Apologizing to Taiwan's Indigenous People

President Tsai Ing-wen laid out a plan to correct past policies that, she said, resulted in four centuries of “pain and mistreatment.”

Nicky Loh / Reuters

NEWS BRIEF Taiwan’s president offered Monday the first official apology for the “pain and mistreatment” the island’s indigenous people endured for 400 years.

Tsai Ing-wen, Taiwan’s first female president, made the apology at the presidential palace to a gathering of indigenous leaders. She promised to investigate past injustices, and said she would work to solve unemployment and  educational gaps faced by the indigenous people.

The apology, she said, was long overdue:

… but it is a beginning. I do not expect any one speech or phrase of apology to wipe away four centuries of pain and suffering by the indigenous peoples. But I do hope with all my heart that today's apology will set this country and all its people on the path towards reconciliation.

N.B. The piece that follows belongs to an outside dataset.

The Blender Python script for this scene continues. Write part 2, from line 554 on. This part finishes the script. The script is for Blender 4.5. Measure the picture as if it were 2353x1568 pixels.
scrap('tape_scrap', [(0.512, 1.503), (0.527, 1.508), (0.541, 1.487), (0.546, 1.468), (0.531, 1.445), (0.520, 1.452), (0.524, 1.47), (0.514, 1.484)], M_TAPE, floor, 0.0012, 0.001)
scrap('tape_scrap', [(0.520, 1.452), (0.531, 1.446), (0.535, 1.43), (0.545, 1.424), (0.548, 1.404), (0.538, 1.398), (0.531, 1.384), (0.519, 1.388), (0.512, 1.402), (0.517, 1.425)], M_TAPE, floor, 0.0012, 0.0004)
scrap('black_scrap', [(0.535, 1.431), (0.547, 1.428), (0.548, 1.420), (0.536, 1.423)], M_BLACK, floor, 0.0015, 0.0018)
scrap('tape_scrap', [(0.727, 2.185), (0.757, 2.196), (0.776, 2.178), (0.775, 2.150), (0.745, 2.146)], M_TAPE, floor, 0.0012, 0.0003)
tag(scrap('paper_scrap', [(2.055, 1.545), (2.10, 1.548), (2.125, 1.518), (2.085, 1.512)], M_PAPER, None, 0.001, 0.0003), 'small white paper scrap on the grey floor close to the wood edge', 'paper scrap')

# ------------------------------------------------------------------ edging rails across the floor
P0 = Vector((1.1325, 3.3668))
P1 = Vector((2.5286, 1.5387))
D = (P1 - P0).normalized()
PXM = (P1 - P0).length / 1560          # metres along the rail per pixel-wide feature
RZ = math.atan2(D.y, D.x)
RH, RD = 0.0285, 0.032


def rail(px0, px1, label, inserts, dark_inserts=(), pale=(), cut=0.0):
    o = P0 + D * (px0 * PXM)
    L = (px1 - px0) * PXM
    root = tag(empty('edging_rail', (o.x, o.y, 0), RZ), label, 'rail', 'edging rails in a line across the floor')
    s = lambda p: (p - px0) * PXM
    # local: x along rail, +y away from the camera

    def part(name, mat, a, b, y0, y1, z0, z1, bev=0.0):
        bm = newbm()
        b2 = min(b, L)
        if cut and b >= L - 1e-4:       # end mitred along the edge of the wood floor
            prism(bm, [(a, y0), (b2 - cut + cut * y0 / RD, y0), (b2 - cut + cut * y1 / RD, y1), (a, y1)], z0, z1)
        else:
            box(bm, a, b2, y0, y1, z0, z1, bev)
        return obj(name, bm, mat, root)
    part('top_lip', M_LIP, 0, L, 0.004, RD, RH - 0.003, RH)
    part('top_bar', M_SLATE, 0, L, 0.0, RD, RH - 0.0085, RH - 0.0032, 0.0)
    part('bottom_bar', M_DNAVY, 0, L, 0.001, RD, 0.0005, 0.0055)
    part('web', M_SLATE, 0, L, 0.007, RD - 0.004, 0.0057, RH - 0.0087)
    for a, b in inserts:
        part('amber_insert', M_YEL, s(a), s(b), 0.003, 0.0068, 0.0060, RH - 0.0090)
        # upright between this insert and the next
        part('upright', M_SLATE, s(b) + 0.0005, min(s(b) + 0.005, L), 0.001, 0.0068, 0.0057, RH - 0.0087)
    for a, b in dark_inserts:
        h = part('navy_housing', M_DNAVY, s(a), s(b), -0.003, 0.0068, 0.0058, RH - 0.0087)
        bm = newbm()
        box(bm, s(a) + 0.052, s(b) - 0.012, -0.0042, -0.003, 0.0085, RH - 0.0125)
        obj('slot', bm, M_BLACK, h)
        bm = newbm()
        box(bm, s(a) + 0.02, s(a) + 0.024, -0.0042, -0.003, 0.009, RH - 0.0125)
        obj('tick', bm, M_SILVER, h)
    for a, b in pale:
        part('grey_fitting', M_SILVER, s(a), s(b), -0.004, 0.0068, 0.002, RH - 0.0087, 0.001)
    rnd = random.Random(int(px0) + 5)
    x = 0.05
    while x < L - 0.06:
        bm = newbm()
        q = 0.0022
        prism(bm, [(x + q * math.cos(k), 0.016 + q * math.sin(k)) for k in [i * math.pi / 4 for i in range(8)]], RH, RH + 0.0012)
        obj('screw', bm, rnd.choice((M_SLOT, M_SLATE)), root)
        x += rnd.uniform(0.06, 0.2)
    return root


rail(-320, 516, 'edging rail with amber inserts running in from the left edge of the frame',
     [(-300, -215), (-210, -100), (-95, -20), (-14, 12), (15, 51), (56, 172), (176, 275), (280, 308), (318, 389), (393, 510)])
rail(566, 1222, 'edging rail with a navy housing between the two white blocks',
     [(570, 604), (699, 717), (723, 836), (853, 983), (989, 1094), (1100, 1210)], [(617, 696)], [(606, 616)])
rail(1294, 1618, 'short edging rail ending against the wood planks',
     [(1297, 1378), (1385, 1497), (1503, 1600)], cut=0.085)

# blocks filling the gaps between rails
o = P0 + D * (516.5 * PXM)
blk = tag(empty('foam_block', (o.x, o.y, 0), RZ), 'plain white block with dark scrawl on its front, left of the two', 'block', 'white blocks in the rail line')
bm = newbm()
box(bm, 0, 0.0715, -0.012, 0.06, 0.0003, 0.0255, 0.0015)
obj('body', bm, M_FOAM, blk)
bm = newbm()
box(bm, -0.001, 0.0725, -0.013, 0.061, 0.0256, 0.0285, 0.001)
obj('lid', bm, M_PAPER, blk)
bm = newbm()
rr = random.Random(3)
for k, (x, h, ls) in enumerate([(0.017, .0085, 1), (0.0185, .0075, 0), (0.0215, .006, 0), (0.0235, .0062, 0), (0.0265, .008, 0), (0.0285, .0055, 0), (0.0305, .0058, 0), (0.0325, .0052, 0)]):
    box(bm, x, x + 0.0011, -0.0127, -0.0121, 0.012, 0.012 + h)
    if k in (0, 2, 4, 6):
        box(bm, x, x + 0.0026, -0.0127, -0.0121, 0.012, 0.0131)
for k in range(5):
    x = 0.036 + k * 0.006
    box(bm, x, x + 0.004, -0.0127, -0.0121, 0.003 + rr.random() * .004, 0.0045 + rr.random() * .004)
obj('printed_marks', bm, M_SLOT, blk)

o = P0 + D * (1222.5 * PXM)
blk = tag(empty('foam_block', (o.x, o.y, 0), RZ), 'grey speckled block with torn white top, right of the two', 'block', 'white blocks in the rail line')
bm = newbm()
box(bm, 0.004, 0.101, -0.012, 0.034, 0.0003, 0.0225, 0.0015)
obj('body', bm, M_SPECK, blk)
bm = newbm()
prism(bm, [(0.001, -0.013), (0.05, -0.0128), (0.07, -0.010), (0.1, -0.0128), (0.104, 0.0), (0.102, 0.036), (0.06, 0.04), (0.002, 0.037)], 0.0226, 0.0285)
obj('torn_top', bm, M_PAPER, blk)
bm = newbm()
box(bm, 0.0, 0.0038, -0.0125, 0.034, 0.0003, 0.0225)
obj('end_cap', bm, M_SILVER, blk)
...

Indigenous people make up about 2 percent of Taiwan’s 23 million citizens. There are more than a dozen indigenous groups, some of whom are descendants of the people who first settled the island 6,000 years ago.

The indigenous population has been persecuted since the 1600s when the Dutch arrived, enslaved, and massacred them. They were followed by the Japanese and later the Chinese fleeing Mao Zedong’s communist rule in mainland China. Tsai said they “took everything from the first inhabitants,” beginning with their land, forcing them to become “displaced, foreign, non-mainstream, and marginalized.”

After World War II, the Taiwanese government banned indigenous languages, and tried to assimilate them. Part of Tsai’s plan includes passing three laws meant to give indigenous groups more autonomy, and to restore their culture.